国際大学グローバル・コミュニケーション・センターの公文俊平所長は「ネット化は地域社会にとって大きなチャンス。飛躍するための技術基盤も整ってきた」とエールを送る。公文所長は地域の住民全員が安価に利用できる新しい通信インフラを地域の手で構築する「コミュニティ・エリア・ネットワーク(CAN)」構想を提唱。地域のニュービジネス育成や伝統産業の活性化、学校や家庭での情報技術(IT)教育の機会拡大を目指している。

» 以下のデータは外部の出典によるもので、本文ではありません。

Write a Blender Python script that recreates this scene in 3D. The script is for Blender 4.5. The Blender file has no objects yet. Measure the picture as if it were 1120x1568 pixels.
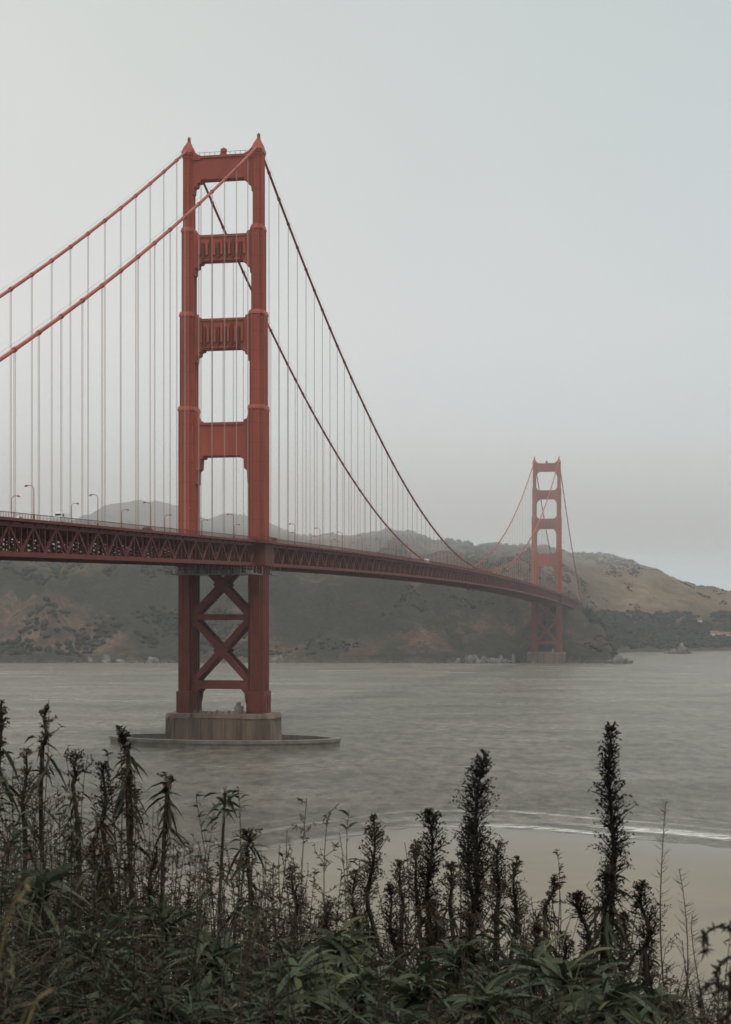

こうした取り組みに呼応するかのように、地域の挑戦も始まっている。

総合デジタル通信網(ISDN)の普及率が全国第3位の石川県金沢市。日本電信電話(NTT)と松下電器産業の両グループが共同で、一軒一軒の家庭に高速の光ファイバー回線を引くFTTH(ファイバー・トゥー・ザ・ホーム)の実験を5月から始めた。

参加を希望した約150世帯は、操作が簡単な新型端末やパソコンを使い、最大毎秒10メガ(メガは100万)ビットの光ファイバー網で常時接続する。電子メールや商店街のお買い得情報などを利用できるほか、市民も市内に設置した入力端末から自作のコンテンツ(情報の内容)を簡単に発信できる。

金沢市のデザイン会社、エヌ・プランニングの長田健一社長も実験に参加する1人。「製版会社や印刷会社と連携し、光ファイバーを利用して業務を革新したい」と力を込める。西日本電信電話・金沢支店の明田吉憲システムエンジニアリング部長は「地元ミュージシャンが自作の音楽をネット配信し始めた」と手ごたえを感じている。

 

地域の生活や仕事に豊かさをもたらし、飛躍の契機にもなるネットだが、厳しい一面を持つことも忘れてはならない。

日本総合研究所の藤井英彦調査部主任研究員は「ネットは各地域を物理的な制約から解放するが、それは国内外の地域が企業誘致や活性化を巡って同じ土俵で激しく競争することでもある」と指摘する。地域住民の意識やネットの活用法、国や自治体の政策の巧拙によっては地域間でデジタルデバイド(情報化がもたらす経済格差)が顕在化する恐れがあるというのだ。

ネット化の流れはもはや止めることはできない。ネットは個人や組織に大きな力を与え、秘めた可能性を引き出し、世界に雄飛する機会を提供することもまた事実だ。恐れることなくネットの本質を見極め、ネットの世界に一歩を踏み出すことが、地域社会に求められている。